Aim of the task:
Return the lines that follow, exactly as they appear, from the first through the one containing "R = math.radians"; no pictures are to be included.

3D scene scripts
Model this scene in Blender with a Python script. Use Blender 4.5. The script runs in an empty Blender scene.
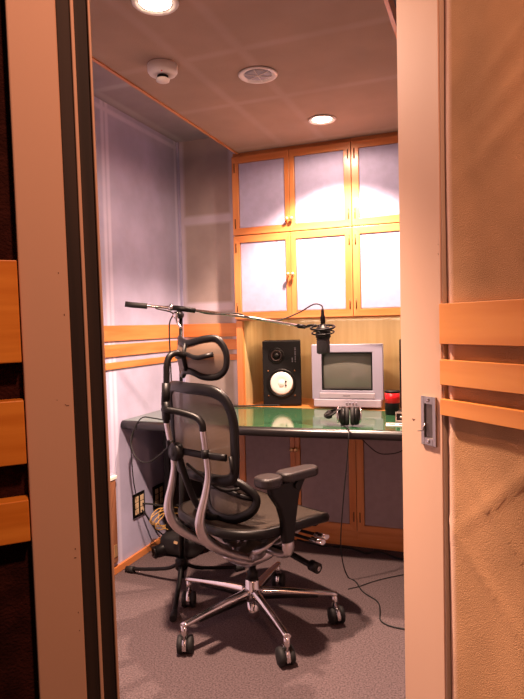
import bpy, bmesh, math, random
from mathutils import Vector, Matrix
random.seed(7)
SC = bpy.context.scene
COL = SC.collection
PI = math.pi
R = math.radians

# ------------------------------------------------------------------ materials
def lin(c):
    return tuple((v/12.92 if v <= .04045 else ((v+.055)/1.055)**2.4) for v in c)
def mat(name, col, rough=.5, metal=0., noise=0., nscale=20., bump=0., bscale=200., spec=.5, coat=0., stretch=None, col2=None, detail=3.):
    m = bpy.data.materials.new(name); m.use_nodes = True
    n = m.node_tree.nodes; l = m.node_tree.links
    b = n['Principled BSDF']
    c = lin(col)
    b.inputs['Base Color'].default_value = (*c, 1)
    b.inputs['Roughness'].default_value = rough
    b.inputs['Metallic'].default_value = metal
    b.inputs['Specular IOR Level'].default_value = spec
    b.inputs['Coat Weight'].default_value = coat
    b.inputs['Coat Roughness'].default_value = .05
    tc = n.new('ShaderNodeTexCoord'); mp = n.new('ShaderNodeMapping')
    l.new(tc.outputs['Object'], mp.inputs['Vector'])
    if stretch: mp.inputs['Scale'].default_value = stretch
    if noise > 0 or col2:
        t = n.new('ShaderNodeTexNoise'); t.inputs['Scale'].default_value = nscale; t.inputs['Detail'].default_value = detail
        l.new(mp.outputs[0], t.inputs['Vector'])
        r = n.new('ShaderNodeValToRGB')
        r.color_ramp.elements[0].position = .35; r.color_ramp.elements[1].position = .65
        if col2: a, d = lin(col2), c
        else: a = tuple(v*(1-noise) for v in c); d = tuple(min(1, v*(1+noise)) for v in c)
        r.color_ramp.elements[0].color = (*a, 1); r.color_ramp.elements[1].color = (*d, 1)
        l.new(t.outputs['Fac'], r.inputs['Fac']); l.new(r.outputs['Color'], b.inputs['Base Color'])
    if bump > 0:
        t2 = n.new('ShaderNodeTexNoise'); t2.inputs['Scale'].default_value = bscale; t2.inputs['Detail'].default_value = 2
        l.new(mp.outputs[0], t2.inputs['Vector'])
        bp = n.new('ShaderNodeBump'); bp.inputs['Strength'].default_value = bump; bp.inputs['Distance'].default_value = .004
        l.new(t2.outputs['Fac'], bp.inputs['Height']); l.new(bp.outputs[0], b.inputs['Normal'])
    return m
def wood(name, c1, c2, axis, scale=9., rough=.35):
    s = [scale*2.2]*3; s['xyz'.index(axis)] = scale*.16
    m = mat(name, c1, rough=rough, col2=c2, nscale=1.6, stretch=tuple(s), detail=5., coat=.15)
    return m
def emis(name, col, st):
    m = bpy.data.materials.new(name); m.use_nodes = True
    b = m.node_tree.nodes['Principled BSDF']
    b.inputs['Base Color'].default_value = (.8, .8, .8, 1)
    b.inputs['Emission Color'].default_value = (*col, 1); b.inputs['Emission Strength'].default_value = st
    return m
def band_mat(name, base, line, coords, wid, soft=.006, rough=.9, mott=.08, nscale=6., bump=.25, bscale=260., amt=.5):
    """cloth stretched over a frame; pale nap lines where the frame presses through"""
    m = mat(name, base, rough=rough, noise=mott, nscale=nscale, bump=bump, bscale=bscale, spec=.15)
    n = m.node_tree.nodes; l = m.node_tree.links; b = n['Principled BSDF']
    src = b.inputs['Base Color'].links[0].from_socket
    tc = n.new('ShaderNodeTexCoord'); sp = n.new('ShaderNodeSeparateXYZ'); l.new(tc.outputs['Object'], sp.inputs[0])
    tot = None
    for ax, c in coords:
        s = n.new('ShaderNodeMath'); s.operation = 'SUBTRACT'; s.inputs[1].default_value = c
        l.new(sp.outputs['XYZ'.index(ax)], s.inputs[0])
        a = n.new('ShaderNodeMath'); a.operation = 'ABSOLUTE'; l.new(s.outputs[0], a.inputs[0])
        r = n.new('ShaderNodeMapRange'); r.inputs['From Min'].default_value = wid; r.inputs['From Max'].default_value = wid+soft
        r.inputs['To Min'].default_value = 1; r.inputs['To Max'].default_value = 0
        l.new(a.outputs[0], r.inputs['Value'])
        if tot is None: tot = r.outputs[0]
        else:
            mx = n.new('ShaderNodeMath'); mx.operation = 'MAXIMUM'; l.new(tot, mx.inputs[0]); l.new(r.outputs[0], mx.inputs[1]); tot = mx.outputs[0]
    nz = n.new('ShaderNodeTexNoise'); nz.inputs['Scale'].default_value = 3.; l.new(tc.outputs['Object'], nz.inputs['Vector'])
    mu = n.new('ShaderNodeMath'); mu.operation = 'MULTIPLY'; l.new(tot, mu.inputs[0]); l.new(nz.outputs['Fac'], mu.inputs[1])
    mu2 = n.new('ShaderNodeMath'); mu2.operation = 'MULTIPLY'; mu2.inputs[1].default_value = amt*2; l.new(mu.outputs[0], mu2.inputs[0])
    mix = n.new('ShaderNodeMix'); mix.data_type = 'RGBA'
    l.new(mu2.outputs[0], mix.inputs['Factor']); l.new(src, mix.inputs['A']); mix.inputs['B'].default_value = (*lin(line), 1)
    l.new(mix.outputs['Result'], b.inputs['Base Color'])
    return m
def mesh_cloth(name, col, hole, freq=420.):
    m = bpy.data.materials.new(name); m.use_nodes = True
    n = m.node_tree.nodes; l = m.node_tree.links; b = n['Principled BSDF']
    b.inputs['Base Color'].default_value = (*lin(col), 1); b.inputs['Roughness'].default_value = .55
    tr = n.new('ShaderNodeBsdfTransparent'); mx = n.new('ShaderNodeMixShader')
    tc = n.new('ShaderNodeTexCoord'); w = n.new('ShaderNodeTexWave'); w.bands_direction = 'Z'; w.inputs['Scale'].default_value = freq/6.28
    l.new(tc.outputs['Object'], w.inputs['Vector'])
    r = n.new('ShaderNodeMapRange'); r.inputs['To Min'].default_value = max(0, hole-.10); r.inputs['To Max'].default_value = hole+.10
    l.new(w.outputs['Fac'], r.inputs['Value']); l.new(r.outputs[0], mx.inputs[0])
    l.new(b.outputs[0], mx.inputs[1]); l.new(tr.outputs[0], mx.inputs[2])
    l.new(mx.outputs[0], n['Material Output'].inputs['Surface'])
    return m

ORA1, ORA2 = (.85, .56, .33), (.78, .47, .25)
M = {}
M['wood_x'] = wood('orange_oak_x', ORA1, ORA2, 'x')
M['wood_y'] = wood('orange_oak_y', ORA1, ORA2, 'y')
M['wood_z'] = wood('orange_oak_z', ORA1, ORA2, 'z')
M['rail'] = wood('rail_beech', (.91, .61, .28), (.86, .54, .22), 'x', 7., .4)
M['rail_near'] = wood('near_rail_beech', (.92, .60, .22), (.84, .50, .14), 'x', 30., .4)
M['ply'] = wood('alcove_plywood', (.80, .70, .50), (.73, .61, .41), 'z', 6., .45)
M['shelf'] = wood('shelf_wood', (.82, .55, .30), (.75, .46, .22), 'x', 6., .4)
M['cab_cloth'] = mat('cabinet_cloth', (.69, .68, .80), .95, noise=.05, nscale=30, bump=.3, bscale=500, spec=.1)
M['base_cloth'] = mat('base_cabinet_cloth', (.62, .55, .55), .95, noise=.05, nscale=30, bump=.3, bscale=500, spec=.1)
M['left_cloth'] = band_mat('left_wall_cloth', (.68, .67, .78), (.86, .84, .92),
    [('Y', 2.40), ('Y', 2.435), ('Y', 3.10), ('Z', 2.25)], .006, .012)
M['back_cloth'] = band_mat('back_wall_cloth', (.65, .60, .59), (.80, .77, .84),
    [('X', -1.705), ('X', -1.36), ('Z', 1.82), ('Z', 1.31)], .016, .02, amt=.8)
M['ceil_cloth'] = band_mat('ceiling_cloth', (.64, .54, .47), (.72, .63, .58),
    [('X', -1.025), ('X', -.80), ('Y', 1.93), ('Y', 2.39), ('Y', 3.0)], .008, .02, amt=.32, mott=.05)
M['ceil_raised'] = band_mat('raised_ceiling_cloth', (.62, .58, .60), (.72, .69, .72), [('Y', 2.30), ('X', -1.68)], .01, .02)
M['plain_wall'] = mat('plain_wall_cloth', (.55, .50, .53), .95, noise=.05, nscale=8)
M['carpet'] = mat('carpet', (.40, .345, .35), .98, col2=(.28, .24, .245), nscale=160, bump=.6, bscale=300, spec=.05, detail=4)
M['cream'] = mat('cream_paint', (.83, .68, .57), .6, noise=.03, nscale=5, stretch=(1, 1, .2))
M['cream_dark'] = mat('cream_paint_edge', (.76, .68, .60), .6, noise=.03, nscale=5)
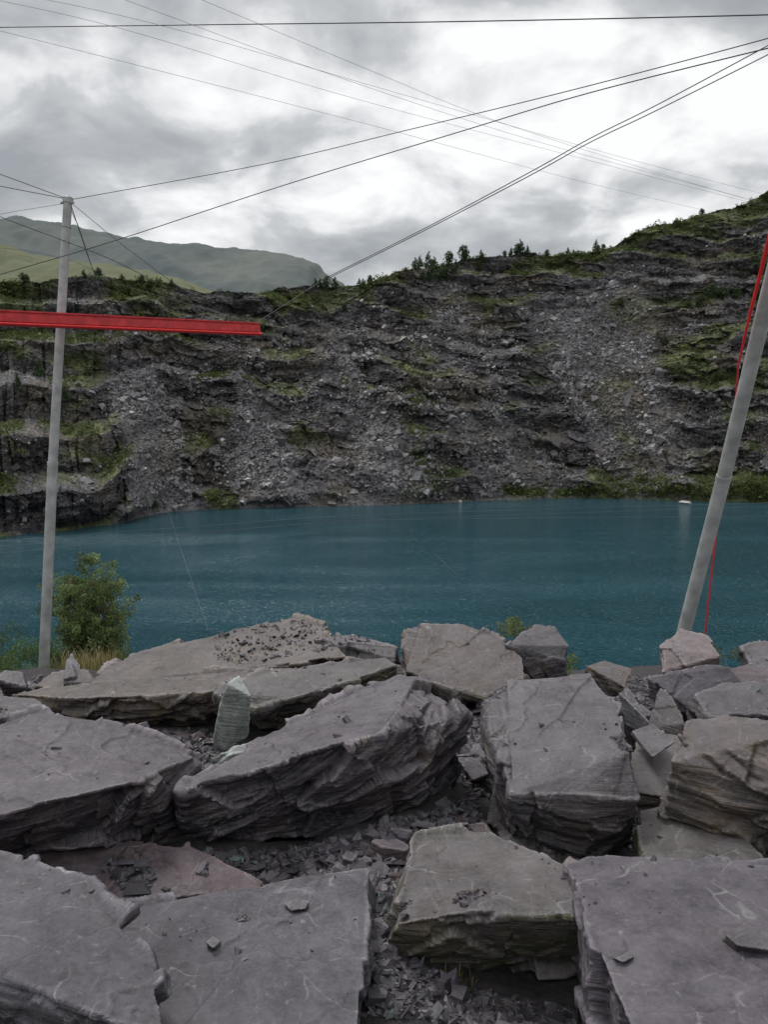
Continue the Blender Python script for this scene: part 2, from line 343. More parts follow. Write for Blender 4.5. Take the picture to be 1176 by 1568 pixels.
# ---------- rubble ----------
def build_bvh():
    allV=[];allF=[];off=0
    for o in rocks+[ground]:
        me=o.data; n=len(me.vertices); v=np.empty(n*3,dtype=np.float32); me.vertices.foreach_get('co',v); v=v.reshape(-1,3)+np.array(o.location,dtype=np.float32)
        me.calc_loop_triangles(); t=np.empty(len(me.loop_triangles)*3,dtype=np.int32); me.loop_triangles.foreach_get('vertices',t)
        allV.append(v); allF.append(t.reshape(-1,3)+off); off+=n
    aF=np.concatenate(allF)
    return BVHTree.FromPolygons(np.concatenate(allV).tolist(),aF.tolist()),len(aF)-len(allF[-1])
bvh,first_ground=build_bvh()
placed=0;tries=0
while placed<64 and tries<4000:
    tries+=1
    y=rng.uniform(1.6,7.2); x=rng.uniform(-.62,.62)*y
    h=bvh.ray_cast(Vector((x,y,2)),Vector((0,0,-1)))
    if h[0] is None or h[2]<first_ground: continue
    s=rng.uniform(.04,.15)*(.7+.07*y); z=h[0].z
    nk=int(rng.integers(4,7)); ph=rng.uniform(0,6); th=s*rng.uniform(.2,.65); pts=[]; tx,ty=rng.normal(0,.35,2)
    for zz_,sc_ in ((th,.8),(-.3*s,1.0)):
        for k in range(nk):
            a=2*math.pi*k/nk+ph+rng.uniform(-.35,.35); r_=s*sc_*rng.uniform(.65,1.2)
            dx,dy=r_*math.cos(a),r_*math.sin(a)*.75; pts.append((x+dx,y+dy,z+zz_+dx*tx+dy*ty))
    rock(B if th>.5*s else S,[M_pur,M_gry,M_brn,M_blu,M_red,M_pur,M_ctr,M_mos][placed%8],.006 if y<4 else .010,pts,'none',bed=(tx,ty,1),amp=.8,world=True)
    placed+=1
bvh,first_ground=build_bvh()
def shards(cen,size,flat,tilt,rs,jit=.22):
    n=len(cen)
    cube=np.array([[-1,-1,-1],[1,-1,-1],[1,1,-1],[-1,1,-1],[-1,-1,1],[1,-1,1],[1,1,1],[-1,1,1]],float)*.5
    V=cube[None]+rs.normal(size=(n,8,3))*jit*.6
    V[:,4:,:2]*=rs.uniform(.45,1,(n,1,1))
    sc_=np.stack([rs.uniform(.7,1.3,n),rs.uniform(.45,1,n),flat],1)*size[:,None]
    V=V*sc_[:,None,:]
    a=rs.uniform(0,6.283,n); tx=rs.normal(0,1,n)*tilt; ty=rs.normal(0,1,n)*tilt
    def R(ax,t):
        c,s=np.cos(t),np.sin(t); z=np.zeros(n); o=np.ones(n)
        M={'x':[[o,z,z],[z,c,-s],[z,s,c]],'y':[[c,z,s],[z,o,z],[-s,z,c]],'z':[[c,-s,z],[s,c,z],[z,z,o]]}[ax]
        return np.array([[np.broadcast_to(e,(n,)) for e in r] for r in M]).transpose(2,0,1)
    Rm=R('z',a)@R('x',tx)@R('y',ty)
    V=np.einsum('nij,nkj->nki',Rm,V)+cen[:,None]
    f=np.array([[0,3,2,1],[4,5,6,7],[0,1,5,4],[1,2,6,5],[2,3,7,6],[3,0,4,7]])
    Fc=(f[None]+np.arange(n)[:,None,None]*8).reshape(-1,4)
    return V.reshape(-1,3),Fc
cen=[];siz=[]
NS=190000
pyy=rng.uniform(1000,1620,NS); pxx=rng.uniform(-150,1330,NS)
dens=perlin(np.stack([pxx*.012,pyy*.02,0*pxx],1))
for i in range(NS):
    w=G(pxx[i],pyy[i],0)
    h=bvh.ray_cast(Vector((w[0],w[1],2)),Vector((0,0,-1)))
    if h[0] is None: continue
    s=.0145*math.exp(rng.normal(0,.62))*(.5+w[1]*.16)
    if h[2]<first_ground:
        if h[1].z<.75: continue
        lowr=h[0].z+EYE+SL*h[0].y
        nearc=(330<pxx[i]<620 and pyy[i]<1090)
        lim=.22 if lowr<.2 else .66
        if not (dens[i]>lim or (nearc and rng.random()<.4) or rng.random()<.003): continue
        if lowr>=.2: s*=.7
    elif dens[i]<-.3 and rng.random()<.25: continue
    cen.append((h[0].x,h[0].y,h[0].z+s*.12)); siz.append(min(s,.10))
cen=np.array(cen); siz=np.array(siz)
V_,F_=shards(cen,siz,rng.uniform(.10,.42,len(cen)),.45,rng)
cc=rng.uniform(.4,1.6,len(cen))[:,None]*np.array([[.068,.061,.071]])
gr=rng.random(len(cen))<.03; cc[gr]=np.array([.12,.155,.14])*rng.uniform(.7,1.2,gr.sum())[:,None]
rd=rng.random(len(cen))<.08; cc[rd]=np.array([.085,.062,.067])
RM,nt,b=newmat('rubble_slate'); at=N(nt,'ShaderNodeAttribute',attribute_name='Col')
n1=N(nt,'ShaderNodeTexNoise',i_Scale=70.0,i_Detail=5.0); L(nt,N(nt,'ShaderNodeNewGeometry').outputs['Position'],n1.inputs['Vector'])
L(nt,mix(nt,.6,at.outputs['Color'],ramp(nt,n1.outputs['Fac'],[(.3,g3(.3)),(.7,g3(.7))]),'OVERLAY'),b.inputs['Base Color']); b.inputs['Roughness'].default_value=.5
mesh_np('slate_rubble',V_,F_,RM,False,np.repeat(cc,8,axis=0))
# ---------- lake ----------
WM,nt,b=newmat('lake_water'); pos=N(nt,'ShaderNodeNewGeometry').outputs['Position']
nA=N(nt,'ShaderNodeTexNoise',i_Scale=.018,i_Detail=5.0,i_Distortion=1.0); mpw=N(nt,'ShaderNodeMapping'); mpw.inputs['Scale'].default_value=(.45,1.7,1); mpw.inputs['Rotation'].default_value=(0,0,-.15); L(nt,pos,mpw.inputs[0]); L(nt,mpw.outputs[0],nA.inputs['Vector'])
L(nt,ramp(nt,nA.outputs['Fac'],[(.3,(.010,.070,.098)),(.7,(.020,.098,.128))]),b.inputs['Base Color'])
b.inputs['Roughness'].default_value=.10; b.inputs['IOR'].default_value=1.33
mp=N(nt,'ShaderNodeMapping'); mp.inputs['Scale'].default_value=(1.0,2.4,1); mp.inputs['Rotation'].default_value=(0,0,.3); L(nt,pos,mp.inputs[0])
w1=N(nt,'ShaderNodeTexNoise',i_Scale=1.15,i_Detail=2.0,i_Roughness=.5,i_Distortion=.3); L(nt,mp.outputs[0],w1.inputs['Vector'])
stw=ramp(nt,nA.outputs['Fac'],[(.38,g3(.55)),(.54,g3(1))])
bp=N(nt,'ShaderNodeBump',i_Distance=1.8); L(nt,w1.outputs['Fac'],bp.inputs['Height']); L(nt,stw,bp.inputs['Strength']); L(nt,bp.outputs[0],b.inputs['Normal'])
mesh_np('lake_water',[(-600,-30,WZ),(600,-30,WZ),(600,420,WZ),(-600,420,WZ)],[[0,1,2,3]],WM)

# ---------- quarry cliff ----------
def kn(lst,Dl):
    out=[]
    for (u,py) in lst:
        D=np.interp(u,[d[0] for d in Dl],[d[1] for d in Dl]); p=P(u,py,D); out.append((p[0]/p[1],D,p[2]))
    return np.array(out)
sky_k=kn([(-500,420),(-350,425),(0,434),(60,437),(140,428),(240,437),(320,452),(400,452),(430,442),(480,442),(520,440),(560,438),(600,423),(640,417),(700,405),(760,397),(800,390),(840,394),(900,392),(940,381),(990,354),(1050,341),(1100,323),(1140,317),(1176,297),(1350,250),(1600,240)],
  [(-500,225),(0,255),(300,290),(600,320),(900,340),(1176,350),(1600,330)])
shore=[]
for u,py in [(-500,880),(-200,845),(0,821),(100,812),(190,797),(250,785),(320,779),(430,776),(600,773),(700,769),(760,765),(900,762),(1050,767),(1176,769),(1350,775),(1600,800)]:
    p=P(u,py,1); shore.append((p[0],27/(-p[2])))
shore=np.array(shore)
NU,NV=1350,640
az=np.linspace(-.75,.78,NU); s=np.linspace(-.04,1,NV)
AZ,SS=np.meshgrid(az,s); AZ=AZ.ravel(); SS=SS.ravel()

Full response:
Model this scene in Blender with a Python script. Use Blender 4.5. The script runs in an empty Blender scene.
import bpy, bmesh, math, random
from mathutils import Vector, Matrix
random.seed(7)
SC = bpy.context.scene
COL = SC.collection
PI = math.pi
R = math.radians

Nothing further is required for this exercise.